Pendant la présentation des candidats, un jeune homme attire notre attention : Gabriel, 17 ans. Il filme, prend des photos, applaudit. Il paraît très jeune. Sa voix est en cours de transformation. Une collègue de la presse locale glisse : «Gabriel, c'est un peu notre Greta Thunberg.» Le lycéen organise des marches pour le climat mais aussi des actions pour ramasser les déchets dans les quartiers populaires du département. Il attire plus de 200 personnes à chaque fois - ça fait du monde à Châteauroux - et lorsque des militants, même plus âgés, souhaitent organiser une action écolo, ils passent par lui. Le lycéen reste à sa place. Pas un mot plus haut que l'autre. A la fin de la présentation, Gabriel se pointe à l'oreille de la tête de liste pour lui commenter les réactions sur les réseaux sociaux. On a l'impression de voir Antoine Léaument avec Jean-Luc Mélenchon.

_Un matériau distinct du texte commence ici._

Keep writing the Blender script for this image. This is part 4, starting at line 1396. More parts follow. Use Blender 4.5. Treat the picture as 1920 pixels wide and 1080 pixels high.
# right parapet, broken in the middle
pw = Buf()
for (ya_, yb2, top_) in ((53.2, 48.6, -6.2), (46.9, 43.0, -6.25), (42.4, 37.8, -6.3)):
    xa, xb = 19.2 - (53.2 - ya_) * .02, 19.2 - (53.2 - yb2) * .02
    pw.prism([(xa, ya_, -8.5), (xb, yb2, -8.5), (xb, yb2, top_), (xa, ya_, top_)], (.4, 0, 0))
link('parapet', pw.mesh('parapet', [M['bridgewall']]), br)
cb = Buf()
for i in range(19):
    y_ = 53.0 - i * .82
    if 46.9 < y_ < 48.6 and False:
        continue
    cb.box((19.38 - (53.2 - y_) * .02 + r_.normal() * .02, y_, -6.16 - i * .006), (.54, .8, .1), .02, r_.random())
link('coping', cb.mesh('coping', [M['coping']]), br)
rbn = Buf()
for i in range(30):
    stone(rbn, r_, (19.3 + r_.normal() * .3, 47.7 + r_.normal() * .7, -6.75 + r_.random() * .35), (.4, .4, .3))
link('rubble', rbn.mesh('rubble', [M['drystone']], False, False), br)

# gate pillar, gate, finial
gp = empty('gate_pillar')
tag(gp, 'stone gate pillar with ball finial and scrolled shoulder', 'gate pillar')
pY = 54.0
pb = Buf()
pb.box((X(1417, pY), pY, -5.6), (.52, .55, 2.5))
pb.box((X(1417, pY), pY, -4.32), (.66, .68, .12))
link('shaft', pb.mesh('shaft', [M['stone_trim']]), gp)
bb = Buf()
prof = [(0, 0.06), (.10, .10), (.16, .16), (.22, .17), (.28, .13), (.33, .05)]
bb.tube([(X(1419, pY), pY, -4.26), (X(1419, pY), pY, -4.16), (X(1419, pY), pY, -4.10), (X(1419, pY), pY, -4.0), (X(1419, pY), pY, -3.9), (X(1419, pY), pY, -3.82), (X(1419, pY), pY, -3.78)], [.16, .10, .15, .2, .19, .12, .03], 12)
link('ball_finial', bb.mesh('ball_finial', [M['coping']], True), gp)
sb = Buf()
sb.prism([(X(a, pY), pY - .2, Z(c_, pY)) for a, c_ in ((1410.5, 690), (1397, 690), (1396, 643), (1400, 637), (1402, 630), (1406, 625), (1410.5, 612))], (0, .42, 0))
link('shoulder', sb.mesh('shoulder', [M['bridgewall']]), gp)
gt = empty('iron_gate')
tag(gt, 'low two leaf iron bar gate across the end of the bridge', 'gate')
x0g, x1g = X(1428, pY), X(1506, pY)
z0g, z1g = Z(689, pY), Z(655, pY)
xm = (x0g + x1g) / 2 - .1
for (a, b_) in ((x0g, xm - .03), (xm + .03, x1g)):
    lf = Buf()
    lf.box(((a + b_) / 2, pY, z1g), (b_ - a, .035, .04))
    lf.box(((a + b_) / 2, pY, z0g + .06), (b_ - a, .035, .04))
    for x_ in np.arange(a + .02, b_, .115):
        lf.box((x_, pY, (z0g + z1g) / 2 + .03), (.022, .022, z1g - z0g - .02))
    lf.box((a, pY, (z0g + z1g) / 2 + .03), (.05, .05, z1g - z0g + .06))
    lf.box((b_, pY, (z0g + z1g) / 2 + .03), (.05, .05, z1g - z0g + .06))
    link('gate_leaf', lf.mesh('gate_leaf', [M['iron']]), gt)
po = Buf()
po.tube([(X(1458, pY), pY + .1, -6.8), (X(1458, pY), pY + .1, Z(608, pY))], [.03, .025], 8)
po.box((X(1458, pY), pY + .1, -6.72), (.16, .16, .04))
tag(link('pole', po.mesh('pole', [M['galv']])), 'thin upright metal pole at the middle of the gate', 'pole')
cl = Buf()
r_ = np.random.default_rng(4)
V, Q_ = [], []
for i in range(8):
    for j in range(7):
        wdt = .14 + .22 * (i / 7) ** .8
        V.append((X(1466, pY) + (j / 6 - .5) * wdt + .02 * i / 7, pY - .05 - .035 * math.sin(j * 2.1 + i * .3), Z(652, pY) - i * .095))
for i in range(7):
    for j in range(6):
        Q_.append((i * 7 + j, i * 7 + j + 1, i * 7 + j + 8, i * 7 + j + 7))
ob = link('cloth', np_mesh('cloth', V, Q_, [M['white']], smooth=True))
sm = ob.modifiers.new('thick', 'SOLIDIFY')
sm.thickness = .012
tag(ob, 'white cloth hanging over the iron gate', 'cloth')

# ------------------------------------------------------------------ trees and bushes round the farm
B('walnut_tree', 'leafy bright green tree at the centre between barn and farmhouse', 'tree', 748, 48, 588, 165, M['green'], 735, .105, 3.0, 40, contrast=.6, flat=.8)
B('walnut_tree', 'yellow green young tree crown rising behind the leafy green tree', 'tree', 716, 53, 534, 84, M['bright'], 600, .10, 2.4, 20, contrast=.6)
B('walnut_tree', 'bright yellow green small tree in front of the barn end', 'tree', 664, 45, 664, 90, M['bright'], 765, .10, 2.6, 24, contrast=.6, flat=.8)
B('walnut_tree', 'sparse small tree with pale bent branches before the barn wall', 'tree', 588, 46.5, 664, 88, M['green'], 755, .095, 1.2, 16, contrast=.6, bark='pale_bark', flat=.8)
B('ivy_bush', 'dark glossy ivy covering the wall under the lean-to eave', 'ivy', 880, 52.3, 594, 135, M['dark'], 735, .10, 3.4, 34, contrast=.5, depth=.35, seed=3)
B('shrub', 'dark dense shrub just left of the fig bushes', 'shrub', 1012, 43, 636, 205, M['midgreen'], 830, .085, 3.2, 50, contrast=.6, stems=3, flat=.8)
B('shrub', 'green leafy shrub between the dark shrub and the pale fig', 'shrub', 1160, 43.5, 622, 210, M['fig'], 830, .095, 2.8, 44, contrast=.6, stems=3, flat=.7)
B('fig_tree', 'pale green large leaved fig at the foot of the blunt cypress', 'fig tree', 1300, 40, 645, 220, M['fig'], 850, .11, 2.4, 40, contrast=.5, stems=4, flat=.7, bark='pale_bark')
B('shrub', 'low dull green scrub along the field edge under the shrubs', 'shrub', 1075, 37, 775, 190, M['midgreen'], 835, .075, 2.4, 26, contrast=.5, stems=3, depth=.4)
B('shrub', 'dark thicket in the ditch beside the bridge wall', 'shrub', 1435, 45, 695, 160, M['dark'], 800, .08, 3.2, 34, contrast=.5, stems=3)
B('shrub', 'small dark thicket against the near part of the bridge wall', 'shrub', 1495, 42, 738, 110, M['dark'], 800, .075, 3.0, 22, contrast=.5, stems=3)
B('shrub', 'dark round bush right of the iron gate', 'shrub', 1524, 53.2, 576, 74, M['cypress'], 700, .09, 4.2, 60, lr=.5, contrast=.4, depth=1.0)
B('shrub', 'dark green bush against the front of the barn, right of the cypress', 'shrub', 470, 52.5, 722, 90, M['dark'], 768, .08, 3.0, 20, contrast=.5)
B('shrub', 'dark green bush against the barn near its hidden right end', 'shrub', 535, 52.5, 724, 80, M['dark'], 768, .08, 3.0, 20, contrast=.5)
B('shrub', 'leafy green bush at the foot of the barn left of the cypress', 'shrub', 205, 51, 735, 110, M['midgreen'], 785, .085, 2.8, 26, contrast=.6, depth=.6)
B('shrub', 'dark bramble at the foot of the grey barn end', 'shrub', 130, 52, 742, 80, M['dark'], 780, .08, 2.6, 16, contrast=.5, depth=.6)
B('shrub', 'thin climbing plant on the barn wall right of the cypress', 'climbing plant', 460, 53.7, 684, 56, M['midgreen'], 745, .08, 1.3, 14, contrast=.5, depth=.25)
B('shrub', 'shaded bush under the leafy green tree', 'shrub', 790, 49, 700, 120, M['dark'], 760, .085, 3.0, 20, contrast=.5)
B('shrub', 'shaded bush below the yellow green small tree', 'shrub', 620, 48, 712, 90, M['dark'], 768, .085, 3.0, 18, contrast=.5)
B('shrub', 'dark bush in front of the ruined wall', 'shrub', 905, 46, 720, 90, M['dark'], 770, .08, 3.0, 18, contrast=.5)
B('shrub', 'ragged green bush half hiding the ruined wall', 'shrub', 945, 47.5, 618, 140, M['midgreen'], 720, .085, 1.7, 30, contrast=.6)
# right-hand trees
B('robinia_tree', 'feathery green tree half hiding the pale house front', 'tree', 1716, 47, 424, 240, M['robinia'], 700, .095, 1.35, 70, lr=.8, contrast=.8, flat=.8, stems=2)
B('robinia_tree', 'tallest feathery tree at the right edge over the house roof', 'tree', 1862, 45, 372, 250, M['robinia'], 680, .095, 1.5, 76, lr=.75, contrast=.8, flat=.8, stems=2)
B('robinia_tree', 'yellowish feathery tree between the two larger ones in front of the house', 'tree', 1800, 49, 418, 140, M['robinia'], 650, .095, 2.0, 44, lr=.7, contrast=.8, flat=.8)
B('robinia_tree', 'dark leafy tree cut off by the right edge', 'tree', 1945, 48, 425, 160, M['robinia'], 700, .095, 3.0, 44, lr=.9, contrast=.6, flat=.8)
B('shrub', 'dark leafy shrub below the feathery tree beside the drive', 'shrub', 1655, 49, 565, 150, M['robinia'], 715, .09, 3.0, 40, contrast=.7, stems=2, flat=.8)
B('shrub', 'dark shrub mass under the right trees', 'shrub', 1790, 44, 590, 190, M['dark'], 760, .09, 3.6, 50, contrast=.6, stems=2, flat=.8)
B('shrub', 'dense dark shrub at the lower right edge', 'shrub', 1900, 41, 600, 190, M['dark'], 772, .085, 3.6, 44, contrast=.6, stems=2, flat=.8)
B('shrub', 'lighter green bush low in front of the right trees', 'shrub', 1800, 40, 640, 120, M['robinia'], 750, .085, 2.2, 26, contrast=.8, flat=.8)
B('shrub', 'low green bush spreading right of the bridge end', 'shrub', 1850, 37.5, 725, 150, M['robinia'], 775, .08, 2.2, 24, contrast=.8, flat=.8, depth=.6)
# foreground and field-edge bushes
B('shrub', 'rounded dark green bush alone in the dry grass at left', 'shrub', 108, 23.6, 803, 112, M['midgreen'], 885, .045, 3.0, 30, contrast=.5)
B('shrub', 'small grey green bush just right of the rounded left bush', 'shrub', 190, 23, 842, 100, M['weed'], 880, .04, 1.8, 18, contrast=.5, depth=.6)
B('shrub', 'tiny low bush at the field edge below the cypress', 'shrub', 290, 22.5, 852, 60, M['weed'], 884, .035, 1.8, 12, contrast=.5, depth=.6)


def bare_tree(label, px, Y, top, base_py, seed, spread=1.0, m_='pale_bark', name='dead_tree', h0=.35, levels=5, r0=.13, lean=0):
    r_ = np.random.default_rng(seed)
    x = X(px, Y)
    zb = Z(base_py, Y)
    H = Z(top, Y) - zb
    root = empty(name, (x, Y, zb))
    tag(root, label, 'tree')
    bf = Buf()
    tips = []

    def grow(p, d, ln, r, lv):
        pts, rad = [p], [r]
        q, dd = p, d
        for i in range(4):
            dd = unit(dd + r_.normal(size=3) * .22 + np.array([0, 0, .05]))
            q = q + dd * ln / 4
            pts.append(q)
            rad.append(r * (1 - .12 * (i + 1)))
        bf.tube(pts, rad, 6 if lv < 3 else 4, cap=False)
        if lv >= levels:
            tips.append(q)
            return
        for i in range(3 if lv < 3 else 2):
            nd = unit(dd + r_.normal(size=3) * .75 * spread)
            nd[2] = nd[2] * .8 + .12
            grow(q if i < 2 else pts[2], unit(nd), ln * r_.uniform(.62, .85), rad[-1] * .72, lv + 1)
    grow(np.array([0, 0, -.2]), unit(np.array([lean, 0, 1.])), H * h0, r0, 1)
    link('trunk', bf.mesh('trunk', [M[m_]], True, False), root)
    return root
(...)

La nuit tombe : le centre-ville sonne creux pour un samedi soir. La bande se retrouve dans un bar. Antoine Léaument a une chope de bière qui fait presque sa taille. Philippe le paternel s’installe près de lui. La tête de liste sirote et fait un point sur le paysage : le sentiment d’abandon, la fin des services publics et le départ des jeunes vers les grandes villes. Un tableau sombre. «Les gens sont quand mêmes fiers de venir d’ici», ajoute-t-il. Son père coupe la parole, souvent. La tête de liste la reprend, toujours. Il demande à ses colistiers de raconter une nouvelle fois leur parcours, comme Lise, un haut rouge, un grand sourire et pas encore la trentaine. Elle pensait «ne rien comprendre à la politique». Finalement, elle a «trouvé sa place». Eloïse, une adhérente du NPA, participe également à l’aventure. Elle parle peu. Elle préfère reprendre les tubes du siècle dernier qui ambiancent le bar. D’autres dansent. On comprend qu’il y a de tout chez «Châteauroux citoyen». Certains rêvent de prendre le pouvoir, d’autres simplement de changer un peu leur quotidien, le temps de la campagne.